Mémoires de nos pères
Cinéma / Critique - écrit par weirdkorn, le 26/10/2006 (Tags : film eastwood clint guerre jima iwo cinema
Stars and tripes
Est-ce encore la peine de préciser que Clint Eastwood est un grand monsieur du cinéma ? Son dernier pari est de réaliser un double film sur la bataille d'Iwo Jima. Double dans le sens où cette page de la guerre sera filmée sous deux points de vue différents, celui des assaillants Américains mais aussi celui des Japonais qui défendent leur position. Avec Mémoires de nos pères, nous voilà plongés sous le "Stars and Stripes" dans le monde viril des Marines.
Iwo Jima devait être un tournant de la guerre du Pacifique puisque les Américains avaient comme but de s'emparer pour la première fois d'un territoire originellement japonais et d'y installer son front.
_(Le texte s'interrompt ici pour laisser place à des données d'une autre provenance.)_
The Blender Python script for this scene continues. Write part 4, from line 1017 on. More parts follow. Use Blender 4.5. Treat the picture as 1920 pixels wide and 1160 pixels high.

Cette opération aussi importante stratégiquement que moralement devait avant tout marquer les esprits. C'est sur cette base que le film a été construit puisqu'il délaisse rapidement les tactiques guerrières et les conquêtes territoriales. Iwo Jima a été un symbole et une photo en a été son emblème, celle où l'on voit six Marines dresser fièrement le drapeau américain. Ce cliché devint rapidement un élément de propagande et une source de motivation pour le peuple américain.
C'est avec ce type de film que l'on peut voir la patte de Clint Eastwood et l'étendue de son talent. Il prend un détail que tout le monde connaît, le développe et lui donne vie à travers une histoire profondément humaine filmée tout en retenu et en finesse. Jamais il ne verse dans le patriotisme ou le pathos. Il n'y a pas de morts au ralenti mais des tripes qui sortent du bide, pas d'exaltation nationaliste mais une réflexion sur le fonctionnement du système et c'est ce que l'on aime. Mémoires de nos pères raconte la vie d'hommes perçus au pays comme des héros alors qu'ils se sont juste trouvés là au bon endroit au bon moment, ou plutôt au mauvais endroit au bon moment. Le film jongle ainsi entre des scènes de guerre féroces agrémentées d'effets spéciaux et le retour de ces porteurs de drapeau sur le sol américain pour promouvoir l'effort de guerre. Toutefois, le film prend peut-être trop de recul sur les événements et ne comporte pas la puissance émotive que l'on retrouvait par exemple dans Million Dollar Baby. De plus, le rythme a du mal à prendre et s'avère longuet dans sa dernière partie.
On retrouve dans Mémoires de nos pères le style propre à Clint Eastwood, c'est-à-dire une histoire à la fois grave et modeste et des images toujours classes et poignantes. Un bon film de guerre qui se démarque du genre par son approche humaine du sujet. Vivement la suite de la sage avec la version japonaise : Lettres d'Iwo Jima.